▶ _What you are asked to do_
What follows is a block of records; reproduce all of it verbatim.
--- Exercise material ---
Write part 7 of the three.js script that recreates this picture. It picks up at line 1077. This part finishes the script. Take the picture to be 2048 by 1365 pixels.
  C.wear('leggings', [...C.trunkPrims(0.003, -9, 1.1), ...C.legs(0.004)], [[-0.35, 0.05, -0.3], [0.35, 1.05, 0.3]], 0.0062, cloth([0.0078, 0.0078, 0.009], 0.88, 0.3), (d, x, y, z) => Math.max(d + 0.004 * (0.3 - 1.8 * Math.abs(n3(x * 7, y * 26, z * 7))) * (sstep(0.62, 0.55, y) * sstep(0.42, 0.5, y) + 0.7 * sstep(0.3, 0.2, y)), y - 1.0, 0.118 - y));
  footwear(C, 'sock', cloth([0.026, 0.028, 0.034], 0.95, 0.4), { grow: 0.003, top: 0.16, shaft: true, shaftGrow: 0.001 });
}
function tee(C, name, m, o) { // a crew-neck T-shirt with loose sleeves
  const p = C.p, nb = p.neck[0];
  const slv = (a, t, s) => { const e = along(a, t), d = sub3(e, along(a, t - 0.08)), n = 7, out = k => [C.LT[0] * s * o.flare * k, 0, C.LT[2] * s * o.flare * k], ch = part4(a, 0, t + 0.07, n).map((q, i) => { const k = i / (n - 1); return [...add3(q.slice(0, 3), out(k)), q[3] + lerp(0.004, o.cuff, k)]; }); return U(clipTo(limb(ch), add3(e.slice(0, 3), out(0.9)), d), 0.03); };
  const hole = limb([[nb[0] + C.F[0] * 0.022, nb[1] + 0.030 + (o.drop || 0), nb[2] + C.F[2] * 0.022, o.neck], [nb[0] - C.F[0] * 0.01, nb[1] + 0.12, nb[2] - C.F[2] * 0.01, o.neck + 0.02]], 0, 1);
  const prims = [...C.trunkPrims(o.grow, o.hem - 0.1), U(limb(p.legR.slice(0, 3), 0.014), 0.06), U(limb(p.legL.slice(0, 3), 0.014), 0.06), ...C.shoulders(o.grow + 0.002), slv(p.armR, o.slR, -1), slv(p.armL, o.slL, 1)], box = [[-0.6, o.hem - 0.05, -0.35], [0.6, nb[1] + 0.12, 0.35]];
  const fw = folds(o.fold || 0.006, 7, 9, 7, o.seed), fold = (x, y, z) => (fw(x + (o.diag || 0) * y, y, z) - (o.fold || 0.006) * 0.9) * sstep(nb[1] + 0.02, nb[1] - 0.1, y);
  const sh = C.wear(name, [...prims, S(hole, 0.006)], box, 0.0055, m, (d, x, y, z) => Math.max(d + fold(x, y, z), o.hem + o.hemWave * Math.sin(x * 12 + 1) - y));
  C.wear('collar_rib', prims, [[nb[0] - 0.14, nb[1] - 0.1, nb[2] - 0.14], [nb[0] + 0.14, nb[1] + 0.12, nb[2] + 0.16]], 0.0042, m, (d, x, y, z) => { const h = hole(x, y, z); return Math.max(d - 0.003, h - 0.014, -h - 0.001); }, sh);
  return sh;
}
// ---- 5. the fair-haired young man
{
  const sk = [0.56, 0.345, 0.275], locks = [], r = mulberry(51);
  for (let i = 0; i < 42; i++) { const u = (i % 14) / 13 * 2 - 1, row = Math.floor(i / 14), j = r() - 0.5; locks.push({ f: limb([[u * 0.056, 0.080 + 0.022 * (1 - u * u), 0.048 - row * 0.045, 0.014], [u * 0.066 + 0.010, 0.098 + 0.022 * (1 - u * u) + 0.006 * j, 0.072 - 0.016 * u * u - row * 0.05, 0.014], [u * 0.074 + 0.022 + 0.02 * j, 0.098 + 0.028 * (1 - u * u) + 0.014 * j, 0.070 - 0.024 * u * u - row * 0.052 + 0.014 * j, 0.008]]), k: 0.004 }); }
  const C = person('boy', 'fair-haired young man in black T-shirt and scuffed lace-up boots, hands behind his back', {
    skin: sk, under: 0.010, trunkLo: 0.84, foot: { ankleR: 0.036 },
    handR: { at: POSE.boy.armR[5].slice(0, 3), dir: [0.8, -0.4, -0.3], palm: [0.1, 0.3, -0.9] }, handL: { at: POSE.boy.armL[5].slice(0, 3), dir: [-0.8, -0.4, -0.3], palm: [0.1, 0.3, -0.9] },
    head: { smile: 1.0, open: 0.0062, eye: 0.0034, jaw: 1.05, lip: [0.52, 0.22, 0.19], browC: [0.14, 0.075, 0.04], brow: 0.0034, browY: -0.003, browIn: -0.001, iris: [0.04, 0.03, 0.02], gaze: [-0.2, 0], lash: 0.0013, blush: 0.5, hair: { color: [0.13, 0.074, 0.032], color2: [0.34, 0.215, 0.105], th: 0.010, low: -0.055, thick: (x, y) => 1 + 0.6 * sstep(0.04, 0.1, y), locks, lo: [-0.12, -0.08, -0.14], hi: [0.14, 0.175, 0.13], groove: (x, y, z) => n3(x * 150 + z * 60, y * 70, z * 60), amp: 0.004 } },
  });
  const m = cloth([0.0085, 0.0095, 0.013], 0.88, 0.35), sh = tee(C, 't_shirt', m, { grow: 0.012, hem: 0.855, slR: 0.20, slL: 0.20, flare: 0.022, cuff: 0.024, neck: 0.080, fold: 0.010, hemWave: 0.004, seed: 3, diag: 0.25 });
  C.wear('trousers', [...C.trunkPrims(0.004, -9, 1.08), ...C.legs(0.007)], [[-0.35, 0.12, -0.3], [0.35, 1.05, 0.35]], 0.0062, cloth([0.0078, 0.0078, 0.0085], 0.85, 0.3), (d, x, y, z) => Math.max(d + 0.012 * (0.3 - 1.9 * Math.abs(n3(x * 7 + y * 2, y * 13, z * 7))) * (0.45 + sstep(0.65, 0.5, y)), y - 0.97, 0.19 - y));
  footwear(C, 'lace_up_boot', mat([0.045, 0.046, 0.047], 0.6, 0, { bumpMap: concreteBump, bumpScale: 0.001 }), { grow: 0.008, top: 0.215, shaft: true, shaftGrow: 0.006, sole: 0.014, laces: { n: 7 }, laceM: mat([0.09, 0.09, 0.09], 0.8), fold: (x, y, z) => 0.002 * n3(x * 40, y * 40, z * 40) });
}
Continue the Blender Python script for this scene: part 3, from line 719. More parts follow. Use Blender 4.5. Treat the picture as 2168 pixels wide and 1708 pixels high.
---
▶ _Answer in full_
Write part 7 of the three.js script that recreates this picture. It picks up at line 1077. This part finishes the script. Take the picture to be 2048 by 1365 pixels.
  C.wear('leggings', [...C.trunkPrims(0.003, -9, 1.1), ...C.legs(0.004)], [[-0.35, 0.05, -0.3], [0.35, 1.05, 0.3]], 0.0062, cloth([0.0078, 0.0078, 0.009], 0.88, 0.3), (d, x, y, z) => Math.max(d + 0.004 * (0.3 - 1.8 * Math.abs(n3(x * 7, y * 26, z * 7))) * (sstep(0.62, 0.55, y) * sstep(0.42, 0.5, y) + 0.7 * sstep(0.3, 0.2, y)), y - 1.0, 0.118 - y));
  footwear(C, 'sock', cloth([0.026, 0.028, 0.034], 0.95, 0.4), { grow: 0.003, top: 0.16, shaft: true, shaftGrow: 0.001 });
}
function tee(C, name, m, o) { // a crew-neck T-shirt with loose sleeves
  const p = C.p, nb = p.neck[0];
  const slv = (a, t, s) => { const e = along(a, t), d = sub3(e, along(a, t - 0.08)), n = 7, out = k => [C.LT[0] * s * o.flare * k, 0, C.LT[2] * s * o.flare * k], ch = part4(a, 0, t + 0.07, n).map((q, i) => { const k = i / (n - 1); return [...add3(q.slice(0, 3), out(k)), q[3] + lerp(0.004, o.cuff, k)]; }); return U(clipTo(limb(ch), add3(e.slice(0, 3), out(0.9)), d), 0.03); };
  const hole = limb([[nb[0] + C.F[0] * 0.022, nb[1] + 0.030 + (o.drop || 0), nb[2] + C.F[2] * 0.022, o.neck], [nb[0] - C.F[0] * 0.01, nb[1] + 0.12, nb[2] - C.F[2] * 0.01, o.neck + 0.02]], 0, 1);
  const prims = [...C.trunkPrims(o.grow, o.hem - 0.1), U(limb(p.legR.slice(0, 3), 0.014), 0.06), U(limb(p.legL.slice(0, 3), 0.014), 0.06), ...C.shoulders(o.grow + 0.002), slv(p.armR, o.slR, -1), slv(p.armL, o.slL, 1)], box = [[-0.6, o.hem - 0.05, -0.35], [0.6, nb[1] + 0.12, 0.35]];
  const fw = folds(o.fold || 0.006, 7, 9, 7, o.seed), fold = (x, y, z) => (fw(x + (o.diag || 0) * y, y, z) - (o.fold || 0.006) * 0.9) * sstep(nb[1] + 0.02, nb[1] - 0.1, y);
  const sh = C.wear(name, [...prims, S(hole, 0.006)], box, 0.0055, m, (d, x, y, z) => Math.max(d + fold(x, y, z), o.hem + o.hemWave * Math.sin(x * 12 + 1) - y));
  C.wear('collar_rib', prims, [[nb[0] - 0.14, nb[1] - 0.1, nb[2] - 0.14], [nb[0] + 0.14, nb[1] + 0.12, nb[2] + 0.16]], 0.0042, m, (d, x, y, z) => { const h = hole(x, y, z); return Math.max(d - 0.003, h - 0.014, -h - 0.001); }, sh);
  return sh;
}
// ---- 5. the fair-haired young man
{
  const sk = [0.56, 0.345, 0.275], locks = [], r = mulberry(51);
  for (let i = 0; i < 42; i++) { const u = (i % 14) / 13 * 2 - 1, row = Math.floor(i / 14), j = r() - 0.5; locks.push({ f: limb([[u * 0.056, 0.080 + 0.022 * (1 - u * u), 0.048 - row * 0.045, 0.014], [u * 0.066 + 0.010, 0.098 + 0.022 * (1 - u * u) + 0.006 * j, 0.072 - 0.016 * u * u - row * 0.05, 0.014], [u * 0.074 + 0.022 + 0.02 * j, 0.098 + 0.028 * (1 - u * u) + 0.014 * j, 0.070 - 0.024 * u * u - row * 0.052 + 0.014 * j, 0.008]]), k: 0.004 }); }
  const C = person('boy', 'fair-haired young man in black T-shirt and scuffed lace-up boots, hands behind his back', {
    skin: sk, under: 0.010, trunkLo: 0.84, foot: { ankleR: 0.036 },
    handR: { at: POSE.boy.armR[5].slice(0, 3), dir: [0.8, -0.4, -0.3], palm: [0.1, 0.3, -0.9] }, handL: { at: POSE.boy.armL[5].slice(0, 3), dir: [-0.8, -0.4, -0.3], palm: [0.1, 0.3, -0.9] },
    head: { smile: 1.0, open: 0.0062, eye: 0.0034, jaw: 1.05, lip: [0.52, 0.22, 0.19], browC: [0.14, 0.075, 0.04], brow: 0.0034, browY: -0.003, browIn: -0.001, iris: [0.04, 0.03, 0.02], gaze: [-0.2, 0], lash: 0.0013, blush: 0.5, hair: { color: [0.13, 0.074, 0.032], color2: [0.34, 0.215, 0.105], th: 0.010, low: -0.055, thick: (x, y) => 1 + 0.6 * sstep(0.04, 0.1, y), locks, lo: [-0.12, -0.08, -0.14], hi: [0.14, 0.175, 0.13], groove: (x, y, z) => n3(x * 150 + z * 60, y * 70, z * 60), amp: 0.004 } },
  });
  const m = cloth([0.0085, 0.0095, 0.013], 0.88, 0.35), sh = tee(C, 't_shirt', m, { grow: 0.012, hem: 0.855, slR: 0.20, slL: 0.20, flare: 0.022, cuff: 0.024, neck: 0.080, fold: 0.010, hemWave: 0.004, seed: 3, diag: 0.25 });
  C.wear('trousers', [...C.trunkPrims(0.004, -9, 1.08), ...C.legs(0.007)], [[-0.35, 0.12, -0.3], [0.35, 1.05, 0.35]], 0.0062, cloth([0.0078, 0.0078, 0.0085], 0.85, 0.3), (d, x, y, z) => Math.max(d + 0.012 * (0.3 - 1.9 * Math.abs(n3(x * 7 + y * 2, y * 13, z * 7))) * (0.45 + sstep(0.65, 0.5, y)), y - 0.97, 0.19 - y));
  footwear(C, 'lace_up_boot', mat([0.045, 0.046, 0.047], 0.6, 0, { bumpMap: concreteBump, bumpScale: 0.001 }), { grow: 0.008, top: 0.215, shaft: true, shaftGrow: 0.006, sole: 0.014, laces: { n: 7 }, laceM: mat([0.09, 0.09, 0.09], 0.8), fold: (x, y, z) => 0.002 * n3(x * 40, y * 40, z * 40) });
}
Continue the Blender Python script for this scene: part 3, from line 719. More parts follow. Use Blender 4.5. Treat the picture as 2168 pixels wide and 1708 pixels high.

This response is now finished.